7) Joni Mitchell: Before she got political and cranky (can't blame her, it's what happens when you start paying attention), she was all about herself and she sang about herself exquisitely and did so with her guitar and at the piano where even though she couldn't twist it into an alternate tuning, she did manage to break it into some very odd spare parts.

6) Elton John: Elton had to wear those crazy glasses and outfits. How else to stand out from the crowd when you're stuck behind this big cumbersome thingamajig? That he's survived so many decades of service and been knighted and treated like royalty just goes to show what can happen if you stick around long enough and people discover you're not really trying to destroy the moral fabric of the country, but trying to help people choose better fabrics to work with.

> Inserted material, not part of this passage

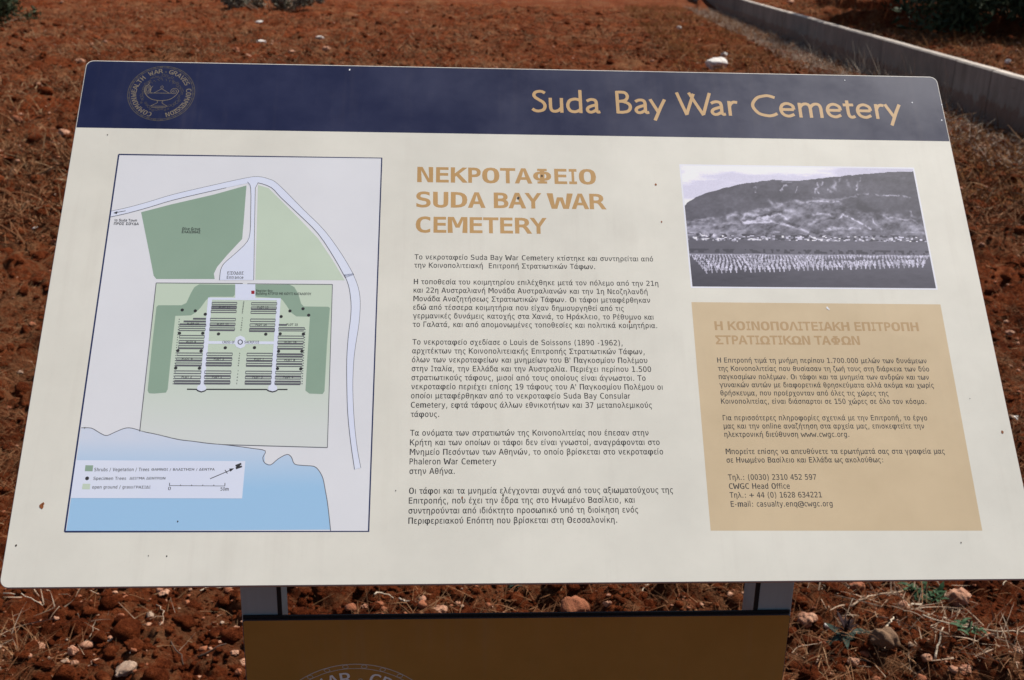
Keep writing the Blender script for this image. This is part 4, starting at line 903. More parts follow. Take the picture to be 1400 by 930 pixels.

5) Jerry Lee Lewis: Marrying your teenaged cousin isn't always the career move it's cracked up to be, but "The Killer" is one resilient soldier and his detour into country music once rock n' roll wouldn't have him turned out to be a stroke of genius. Think about that. He was too controversial for rock n' roll and had to settle for the country music crowd. Is country music filled with compassionate conservatives? Uniters not dividers? All this crap jargon is starting to sound quaint these days.

4) Little Richard: The ultimate flip-flopper. Little Richard could never decide whether he should be preaching for the Lord or seducing the souls of the masses with his piano-pumping firepower. If it turns out to be a one way trip to hell, at least it's got a decent soundtrack. No Vangelis allowed on this bus.

3) Fats Domino: While not as widely acknowledged these days, Domino recorded a voluminous amount of material that you can sample with his boxed set and hear his impeccable taste and timing. And just because an entire generation links him to freakin' Richie Cunningham and "Blueberry Hill" is no excuse to stop there. And to hell with "obesity" studies and TV shows like The Biggest Loser and Extreme Makeover. They called him "Fats" out of truth and admiration. You eat a salad.

2) Stevie Wonder: Begun as a wunderkind, a youngster with prodigious talents, Stevie blossomed into a fully functional recording artist and songwriter who even managed to write an entire concept album about botanicals. Now that's genius. Or lunacy.

1) Ray Charles: Charles had a charisma that allowed him to sing anything and get away with it. He turned country music upside down just by thinking about it. Imagine if he had thought about world peace or pizza!